Oh, me too. (It seems to happen a lot to Jane Austen, for some reason). And I can't believe I had never noticed before how very gendered it is.

(no subject)

Date: 2020-02-10 02:01 pm (UTC)
legionseagle: Lai Choi San (Default)
From: [personal profile] legionseagle
Was that the one with Billie Piper or was that a completely different dreadful adaptation of Mansfield Park?

(no subject)

Date: 2020-02-10 02:01 pm (UTC)
legionseagle: Lai Choi San (Default)
From: [personal profile] legionseagle
I have literally never forgiven either Anne Hathaway or James McAvoy for Becoming Jane. In fact, I've never forgiven anyone who had anything to do with that movie.

(no subject)

Date: 2020-02-10 07:47 pm (UTC)
white_hart: (Default)
From: [personal profile] white_hart
But in the case of Little Women, a lot of it is very closely based on Alcott and her sisters, so I think it does make sense here in a way that it wouldn't in lots of other stories (including literally anything else Alcott wrote).

(no subject)

Date: 2020-02-10 07:52 pm (UTC)
white_hart: (Default)
From: [personal profile] white_hart
I'm sorry you didn't enjoy the film. I loved it, and wrote about it here if you want to read that.

(no subject)

Date: 2020-02-28 09:50 am (UTC)
callmemadam: (Alan)
From: [personal profile] callmemadam
Hello, I nipped over here when you replied to a comment of mine.

So there's that. I also found myself railing against the de-Christianisation of the book. There was no reference to Pilgrim's Progress, to the Bibles given as Christmas presents, to Father's role as a chaplain in the army (he does marry Meg and John, but other than that you wouldn't know he was ordained). Even when Beth had scarlet fever, and when she's dying, no one prays.

This was what maddened me about the Susan Sarandon version. Also making Prof. Bhaer far more attractive than Laurie, which wasn't fair. A lot of people seem to prefer this film, so I may watch it.
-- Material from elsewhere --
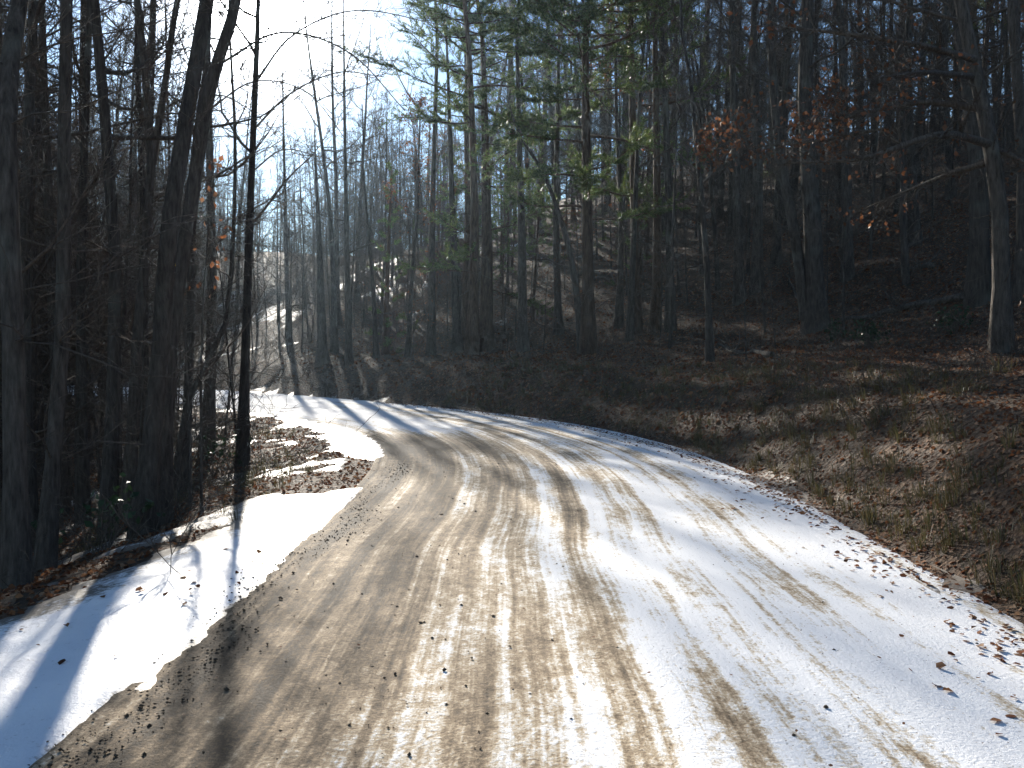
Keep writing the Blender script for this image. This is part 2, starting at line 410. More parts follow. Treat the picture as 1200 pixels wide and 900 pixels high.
# ------------------------------------------------------------------ tree growing
def unit(v): return v / (np.linalg.norm(v) + 1e-12)
def nrm(A): return A / (np.linalg.norm(A, axis=-1)[..., None] + 1e-12)
def stick(p, d, L, n, rs, up=.1, wob=.12):
    return sticks(np.array([p], float), np.array([d], float), np.array([L], float), n, rs, up, wob)[0]
def sticks(p, d, L, n, rs, up=.1, wob=.12):
    """m crooked shoots: starts p (m,3), directions d (m,3), lengths L (m) -> (m, n+1, 3)"""
    d = nrm(d); out = [p]
    for i in range(n):
        d = nrm(d + rs.standard_normal(d.shape) * wob + np.array([0, 0, up / n])); out.append(out[-1] + d * (L / n)[:, None])
    return np.stack(out, 1)
def along(P, t):
    """points and directions on shoots P (m,k,3) at t (m)"""
    k = P.shape[1] - 1; f = t * k; a = np.minimum(f.astype(int), k - 1); i = np.arange(len(P))
    return P[i, a] + (P[i, a + 1] - P[i, a]) * (f - a)[:, None], nrm(P[i, a + 1] - P[i, a])
def side_dirs(d, ang, rs):
    a = nrm(np.cross(d, rs.standard_normal(d.shape))); return nrm(d * np.cos(ang)[:, None] + a * np.sin(ang)[:, None])
def twigs(mb, P, r, L, rs, nsub, ntw, tips, tw_r=.004, lo=.15):
    """side shoots and their twigs on limbs P (m,k,3) of radius r (m) and length L (m)"""
    if P.ndim == 2: P = P[None]; r = np.array([r], float); L = np.array([L], float)
    m = len(P); PP = np.repeat(P, nsub, 0); n = len(PP); t = rs.uniform(lo, 1, n); p, d = along(PP, t)
    l = np.repeat(L, nsub) * rs.uniform(.26, .52, n) * (1.15 - .6 * t)
    sd = side_dirs(d, rs.uniform(.5, 1.0, n), rs); sd[:, 2] += .15
    Q = sticks(p, sd, l, 4, rs, .25, .16); rr = np.maximum(np.repeat(r, nsub) * (1 - .75 * t) * .5, tw_r * 1.2)
    mb.tubes(Q, rr[:, None] + (tw_r * .7 - rr)[:, None] * np.linspace(0, 1, 5)[None], 3)
    tips.append((Q[:, -1], nrm(Q[:, -1] - Q[:, -2])))
    if ntw:
        QQ = np.repeat(Q, ntw, 0); n2 = len(QQ); p2, d2 = along(QQ, rs.uniform(.15, 1, n2))
        Q2 = sticks(p2, side_dirs(d2, rs.uniform(.4, .9, n2), rs), np.repeat(l, ntw) * rs.uniform(.3, .65, n2), 3, rs, .15, .2)
        mb.tubes(Q2, np.broadcast_to(np.linspace(tw_r, tw_r * .45, 4)[None], (n2, 4)), 3)
        tips.append((Q2[:, -1], nrm(Q2[:, -1] - Q2[:, -2])))
def tipcat(tips):
    return np.concatenate([a for a, b in tips]), np.concatenate([b for a, b in tips])

def trunk_mesh(P, r0, rs, top=.18, sides=9, flare=.45):
    P = catmull(P, max(2, int(20 / max(len(P) - 1, 1))))
    z = np.linalg.norm(P - P[0], axis=1); t = z / z[-1]
    R = r0 * (1 - (1 - top) * t ** .9) * (1 + flare * np.exp(-np.maximum(z - .4, 0) / .22))
    m = MB(); m.tube(P, R, sides, .035, rs); return m, P, R

def bare_crown(P, R, rs, H, cb=.4, n=20, lim=.24, nsub=6, ntw=5, dead=7, tw=.004):
    mb = MB(); tips = []; k = len(P) - 1
    t = cb + (1 - cb) * (np.arange(n) + rs.uniform(0, 1, n)) / n
    p, _ = along(np.repeat(P[None], n, 0), np.minimum(t, .995)); a = np.minimum((t * k).astype(int), k)
    az = np.arange(n) * 2.4 + rs.uniform(-.6, .6, n); up = rs.uniform(.1, .8, n) + .5 * np.maximum(0, t - .6)
    d = np.stack([np.cos(az) * np.cos(up), np.sin(az) * np.cos(up), np.sin(up)], -1)
    L = H * lim * (1.12 - .75 * (t - cb) / (1 - cb)) * rs.uniform(.6, 1.2, n)
    r = np.minimum(R[a] * .48, .010 * L + .004)
    Q = sticks(p, d, L, 7, rs, .35, .15)
    mb.tubes(Q, r[:, None] + (tw - r)[:, None] * np.linspace(0, 1, 8)[None], 4)
    twigs(mb, Q, r, L, rs, nsub, ntw, tips, tw)
    if dead:
        t = rs.uniform(.06, cb + .05, dead); a = (t * k).astype(int); az = rs.uniform(0, 6.28, dead); up = rs.uniform(-.2, .4, dead); L = rs.uniform(.6, 2.4, dead)
        d = np.stack([np.cos(az) * np.cos(up), np.sin(az) * np.cos(up), np.sin(up)], -1)
        Q = sticks(P[a], d, L, 6, rs, 0, .22); mb.tubes(Q, np.broadcast_to(np.linspace(.011, .0035, 7), (dead, 7)), 3)
        twigs(mb, Q, np.full(dead, .009), L, rs, 5, 3, tips, min(tw, .004))
    return mb, tips

def gen_path(H, rs, lean=.04, wob=.018):
    pts = [np.array([0, 0, -.4])]; d = np.array([rs.normal(0, lean), rs.normal(0, lean), 1.0])
    p = np.zeros(3); pts.append(p.copy())
    for i in range(9):
        d = d + np.array([rs.normal(0, wob), rs.normal(0, wob), 0]); d[2] = 1
        p = p + unit(d) * H / 9; pts.append(p.copy())
    return np.array(pts)

def leaf_quads(mb, pos, rs, per, size, spread=.12, droop=.5):
    c = np.repeat(pos, per, 0); n = len(c)
    if not n: return
    c = c + rs.normal(0, spread, (n, 3)) * np.array([1, 1, .7])
    a = nrm(rs.standard_normal((n, 3)) + np.array([0, 0, -droop])); b = nrm(np.cross(a, rs.standard_normal((n, 3))))
    s = (size * rs.uniform(.6, 1.25, n))[:, None]; w = s * .33; nn = np.cross(a, b) * s * .12
    V = np.stack([c, c + a * s * .5 + b * w + nn, c + a * s, c + a * s * .5 - b * w + nn], 1)
    mb.add(V.reshape(-1, 3), np.arange(n * 4).reshape(-1, 4))

def needle_tufts(mb, p, d, rs, per=14, ln=.13, w=.0045):
    p = np.repeat(p, per, 0); d = np.repeat(d, per, 0); n = len(p)
    D = nrm(d * .9 + nrm(rs.standard_normal((n, 3)))); L = (ln * rs.uniform(.7, 1.2, n))[:, None]
    S = nrm(np.cross(D, rs.standard_normal((n, 3)))); o = p - d * rs.uniform(0, .14, n)[:, None]
    V = np.stack([o - S * w, o + S * w, o + D * L], 1).reshape(-1, 3)
    mb.add(V, None, np.arange(n * 3).reshape(-1, 3))

def pine_parts(P, R, rs, H, cb=.35, n=46, reach=.2, nsub=9, per=11, tuft_ln=.13, w=.005):
    mb = MB(); nd = MB(); k = len(P) - 1
    t = cb + (1 - cb) * (np.arange(n) + rs.uniform(0, 1, n)) / n; p, _ = along(np.repeat(P[None], n, 0), np.minimum(t, .995))
    az = np.arange(n) * 2.4 + rs.uniform(-.5, .5, n); q = (t - cb) / (1 - cb)
    L = H * reach * (1.05 - .8 * q) * rs.uniform(.5, 1.25, n); up = -.12 + .7 * q + rs.uniform(-.15, .15, n)
    d = np.stack([np.cos(az) * np.cos(up), np.sin(az) * np.cos(up), np.sin(up)], -1)
    Q = sticks(p, d, L, 6, rs, .28, .1); r = .011 * L + .005
    mb.tubes(Q, r[:, None] + (.005 - r)[:, None] * np.linspace(0, 1, 7)[None], 4)
    cnt = np.maximum((nsub * (.5 + L / 3)).astype(int), 1); QQ = np.repeat(Q, cnt, 0); m = len(QQ)
    p2, d2 = along(QQ, rs.uniform(.3, 1, m)); sd = side_dirs(d2, rs.uniform(.5, 1, m), rs); sd[:, 2] = sd[:, 2] * .4 + .12
    Q2 = sticks(p2, sd, np.repeat(L, cnt) * rs.uniform(.14, .34, m), 3, rs, .25, .15)
    mb.tubes(Q2, np.broadcast_to(np.linspace(.007, .003, 4), (m, 4)), 3)
    tp = [Q[:, -1]]; td = [nrm(Q[:, -1] - Q[:, -2])]
    for f in (.35, .55, .75, 1.0):
        a_, b_ = along(Q2, np.full(m, f)); tp.append(a_); td.append(b_)
    needle_tufts(nd, np.concatenate(tp), np.concatenate(td), rs, per, tuft_ln, w)
    a = (rs.uniform(.08, cb, 10) * k).astype(int); az = rs.uniform(0, 6.28, 10)
    Q = sticks(P[a], np.stack([np.cos(az), np.sin(az), np.full(10, -.1)], -1), rs.uniform(.5, 1.8, 10), 5, rs, 0, .2)
    mb.tubes(Q, np.broadcast_to(np.linspace(.014, .004, 6), (10, 6)), 3); tt = []; twigs(mb, Q, np.full(10, .009), np.full(10, 1.2), rs, 4, 2, tt)
    return mb, nd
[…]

As for Jo and Laurie, I think your attitude depends on how old you are when you read the book for the first time. I remember actually crying when Jo turned Laurie down because I felt so sorry for him. I suppose my very young self was in love with him. This could be why An Old-Fashioned Girl is my favourite book by LMA. As the author says in her introduction, the 'right' marriage will please her readers.

(no subject)

Date: 2020-03-25 08:33 am (UTC)
nineveh_uk: Illustration that looks like Harriet Vane (Default)
From: [personal profile] nineveh_uk
I noticed the same about the utter lack of religion in this version of Little Women, and felt that it was different in this regard from the Sarandon version. And I also, though not religious myself, thought that it was something that let the film down. There are plenty of C19/early 20 children's novels in which religion isn't that important, even An Old-Fashioned Girl, but I really don't think that you can say that about Little Women and its sequels. I felt the lack of the March family's background, not just Christianity but a very specific branch, was a problem in the film because we ended up with no sense of what was driving them. Why when they are obviously the same social class as the Lawrences, as Aunt March, as Meg's rich friends, don't they behave like them? Why are their guiding principles apparently different. The film gave no sense that there was a coherent philosophy behind their social oddity. I think that's the difference with the Sarandon film, which though not dwelling on religion does open with Pilgrim's Progress (IIRC) and has Jo state explicitly to Laurie that her family is guided by transcendentalist principles of self-denial, which may be more Bronson Alcott than perhaps the more mainstream version that LM needed to put in her novel, but does at least make the point clear: this family leads a life built on religious/philosophical principle, even if it doesn't go into the detail. Whereas in the Gerwig film, we see the self-denial strongly, but we don't know why, and I think that gap is what is visible.

I did enjoy the film very much (which I watched in the cinema on NYE with parents and youngest sister, and the whole cinema was enraptured, the audience focus felt very noticeable), but in the end I felt it wasn't quite as special as the reviews considered it, though I suppose that's hardly a unique issue. It did do some things very well.